The 1994-95 season saw the addition of the Antigonish Jr. 'B' Bulldogs and the Pictou County Station House Icemen. Along with the return of the Bedford Barons, the league had now reached eight teams for the first time.

The league was divided into two divisions, East and West, which would allow for an unbalanced schedule as a way to cut down on travel costs.

The 1995-96 season saw the Bedford Barons leave, but the addition of the Halifax Molson Canadian Blues and the Colchester County K&K Truck Center Titans gave the league nine teams.

The hard work and dedication of the new League Executive paid off and left the League only one team short of the mandate set four years earlier of having a ten-team league by the 1995-96 season.

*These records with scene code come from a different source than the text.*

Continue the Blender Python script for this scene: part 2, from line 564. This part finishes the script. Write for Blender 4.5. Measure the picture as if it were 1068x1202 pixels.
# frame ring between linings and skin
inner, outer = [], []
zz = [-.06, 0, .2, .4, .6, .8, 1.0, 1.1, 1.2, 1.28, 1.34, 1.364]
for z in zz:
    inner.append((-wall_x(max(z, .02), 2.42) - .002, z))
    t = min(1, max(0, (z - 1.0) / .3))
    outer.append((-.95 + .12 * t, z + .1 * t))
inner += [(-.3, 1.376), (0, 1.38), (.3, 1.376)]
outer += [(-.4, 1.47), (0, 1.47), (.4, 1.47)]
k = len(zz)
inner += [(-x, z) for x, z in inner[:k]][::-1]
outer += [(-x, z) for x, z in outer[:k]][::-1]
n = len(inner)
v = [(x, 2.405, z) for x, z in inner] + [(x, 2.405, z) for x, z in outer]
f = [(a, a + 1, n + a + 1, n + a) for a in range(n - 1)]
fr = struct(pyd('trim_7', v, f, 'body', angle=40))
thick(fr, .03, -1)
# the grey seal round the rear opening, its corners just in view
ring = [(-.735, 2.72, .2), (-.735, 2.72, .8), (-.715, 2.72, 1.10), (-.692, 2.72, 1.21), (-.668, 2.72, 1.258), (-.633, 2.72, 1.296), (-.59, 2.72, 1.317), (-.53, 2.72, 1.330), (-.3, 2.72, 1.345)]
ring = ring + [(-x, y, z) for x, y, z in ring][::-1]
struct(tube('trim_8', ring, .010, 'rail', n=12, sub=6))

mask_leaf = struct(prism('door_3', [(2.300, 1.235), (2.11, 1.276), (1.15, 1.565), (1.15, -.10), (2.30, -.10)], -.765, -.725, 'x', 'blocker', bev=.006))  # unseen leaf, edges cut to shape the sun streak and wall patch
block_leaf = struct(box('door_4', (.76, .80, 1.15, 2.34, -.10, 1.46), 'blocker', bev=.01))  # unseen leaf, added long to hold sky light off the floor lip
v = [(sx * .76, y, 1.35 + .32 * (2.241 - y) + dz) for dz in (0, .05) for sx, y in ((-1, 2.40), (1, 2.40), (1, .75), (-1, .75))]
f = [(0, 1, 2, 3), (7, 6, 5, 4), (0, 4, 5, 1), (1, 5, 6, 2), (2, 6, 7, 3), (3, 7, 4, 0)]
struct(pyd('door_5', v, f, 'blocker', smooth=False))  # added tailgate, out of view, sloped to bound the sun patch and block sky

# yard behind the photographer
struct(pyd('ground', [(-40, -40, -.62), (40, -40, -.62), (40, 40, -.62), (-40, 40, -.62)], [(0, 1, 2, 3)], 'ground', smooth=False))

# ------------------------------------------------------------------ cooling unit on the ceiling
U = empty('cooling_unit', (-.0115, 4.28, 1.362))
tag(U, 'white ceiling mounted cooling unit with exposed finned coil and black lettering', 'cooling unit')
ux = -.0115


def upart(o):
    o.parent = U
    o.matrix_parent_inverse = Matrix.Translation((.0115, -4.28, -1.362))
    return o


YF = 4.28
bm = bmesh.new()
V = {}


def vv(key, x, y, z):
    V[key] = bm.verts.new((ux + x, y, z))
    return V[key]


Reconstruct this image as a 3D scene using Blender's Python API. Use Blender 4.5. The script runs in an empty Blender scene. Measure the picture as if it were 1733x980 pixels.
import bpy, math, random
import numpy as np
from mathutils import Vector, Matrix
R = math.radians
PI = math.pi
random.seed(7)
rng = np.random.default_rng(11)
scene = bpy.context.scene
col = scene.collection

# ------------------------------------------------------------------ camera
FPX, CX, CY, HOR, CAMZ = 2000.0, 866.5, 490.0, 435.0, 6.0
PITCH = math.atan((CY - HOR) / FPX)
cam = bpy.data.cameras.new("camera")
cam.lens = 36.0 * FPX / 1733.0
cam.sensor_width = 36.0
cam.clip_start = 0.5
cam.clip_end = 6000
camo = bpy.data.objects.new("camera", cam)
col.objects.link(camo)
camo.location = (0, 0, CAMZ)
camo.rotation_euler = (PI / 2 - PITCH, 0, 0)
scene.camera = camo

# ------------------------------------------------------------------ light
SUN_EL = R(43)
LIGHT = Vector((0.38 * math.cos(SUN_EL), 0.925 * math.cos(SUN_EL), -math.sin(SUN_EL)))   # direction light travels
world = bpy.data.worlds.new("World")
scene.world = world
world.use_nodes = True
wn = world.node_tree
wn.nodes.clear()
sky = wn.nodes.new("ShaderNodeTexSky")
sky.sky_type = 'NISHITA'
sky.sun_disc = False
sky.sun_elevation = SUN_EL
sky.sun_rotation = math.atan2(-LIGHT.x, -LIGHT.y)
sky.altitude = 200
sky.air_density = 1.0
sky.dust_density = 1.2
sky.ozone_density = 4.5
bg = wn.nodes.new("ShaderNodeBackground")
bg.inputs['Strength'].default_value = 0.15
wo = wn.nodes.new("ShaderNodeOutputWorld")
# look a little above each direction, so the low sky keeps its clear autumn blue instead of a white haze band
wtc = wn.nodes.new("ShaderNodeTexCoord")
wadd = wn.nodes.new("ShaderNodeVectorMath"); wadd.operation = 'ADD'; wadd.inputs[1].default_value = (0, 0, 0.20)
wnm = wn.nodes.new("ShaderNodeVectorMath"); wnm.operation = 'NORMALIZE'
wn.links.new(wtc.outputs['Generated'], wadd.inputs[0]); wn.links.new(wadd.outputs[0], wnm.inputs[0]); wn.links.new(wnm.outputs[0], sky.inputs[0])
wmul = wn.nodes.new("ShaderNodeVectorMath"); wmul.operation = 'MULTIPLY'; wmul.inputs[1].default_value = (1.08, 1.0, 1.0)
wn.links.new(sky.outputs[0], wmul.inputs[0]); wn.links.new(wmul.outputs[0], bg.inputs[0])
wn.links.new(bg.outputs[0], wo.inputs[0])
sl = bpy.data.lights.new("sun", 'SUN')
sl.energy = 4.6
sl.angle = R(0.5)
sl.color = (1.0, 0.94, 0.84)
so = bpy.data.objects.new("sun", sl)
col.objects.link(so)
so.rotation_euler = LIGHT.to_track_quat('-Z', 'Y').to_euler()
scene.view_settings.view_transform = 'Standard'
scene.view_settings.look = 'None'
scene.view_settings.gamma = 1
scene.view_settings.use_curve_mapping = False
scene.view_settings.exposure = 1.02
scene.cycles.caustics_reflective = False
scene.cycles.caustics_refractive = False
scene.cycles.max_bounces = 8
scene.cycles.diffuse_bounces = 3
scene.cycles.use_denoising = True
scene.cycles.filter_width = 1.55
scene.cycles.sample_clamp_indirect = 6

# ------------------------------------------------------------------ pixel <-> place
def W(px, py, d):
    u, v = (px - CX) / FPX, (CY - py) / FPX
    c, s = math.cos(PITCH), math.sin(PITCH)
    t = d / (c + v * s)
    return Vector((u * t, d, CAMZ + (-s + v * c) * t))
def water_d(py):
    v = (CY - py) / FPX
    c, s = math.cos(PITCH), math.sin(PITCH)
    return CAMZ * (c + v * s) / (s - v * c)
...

The withdrawal of the Halifax Molson Canadian Blues left the league with eight teams for the next four seasons. The Colchester County K&K Truck Center Titans moved their operations from Debert to Brookfield for 1996-97 to become the Colchester County Sports Eagle Experts.

Other name changes saw the Pictou County Labatt Icemen become the Pictou County Molson Canadians, the Sydney Jr. 'B' Millionaires became the Cape Breton Alpines, and the Pt. Hawkesbury Strait Pirates were now known as the Strait Molson Pirates.

Several other teams had added a sponsor to their name. The teams became known as the Windsor Moosehead Royals, the Sackville Mitchell Printing Blazers, and the Chester Canexel Ravens.

The 1997-98 season saw the Colchester County Sports Eagle Experts become the Brookfield Elks, the Pictou County Molson Canadians became the Pictou County Subways.

The Cape Breton Alpines remained the same, but all other teams dropped the sponsors from their names as a way to set an example for youth that did not associate alcohol with sports.

The League remained unchanged for the next few years with the same franchises. In 2000-01, the return of the East Hants Penguins, along with a new franchise, the Oxford Blues, allowed the League to finally reach ten teams. One team was added to each division to give them five teams in each.

The Chester Ravens asked for a one-year leave of absence after the 2001-02 season leaving the league at 9 teams for 2002-03.

The Oxford Blues requested a one-year leave of absence for 2003-04, and the Chester Ravens withdrew from the league, leaving it with eight teams.

In 2004-05, the return of the renamed Oxford team as the Cumberland County Blues raised the number of teams to nine.

In 2005-06, the Cape Breton Alpines moved from Sydney to become the Whitney Pier Molson Canadians. Along with the entry of the new Bay Ducks franchise, the league was back to ten teams.

The 2006-07 season saw the Whitney Pier team take a leave of absence to leave the league at nine teams. The league also opted to change its name to the NSJHL, omitting the Jr. 'B' designation.

It was felt that the Jr. 'B' label gave the impression of it being a second-rate level of hockey or an inferior product. The East and West Divisions were renamed to become the Sid Rowe Division (East) and the Fred Fox Division (West).

Whitney Pier returned as the Cape Breton Molson Canadians for the 2007-08 season playing out of Dominion, raising the league to ten teams once again. The Pictou County Subways changed their name to the Pictou County Scotians.

The 2008-09 season saw the East Hants Penguins take a leave of absence, dropping the league to nine teams. The Cumberland County Blues were moved from the Sid Rowe Division to the Fred Fox Division, and the Cape Breton team moved their home games from Dominion to Glace Bay.

The 2009-10 season saw the return of the East Hants Penguins, raising the number of teams back to ten. The Cumberland County Blues shifted back to the Sid Rowe Division.

The NSJHL has come a long way since the early days and has never been stronger or healthier. The future has never looked so promising.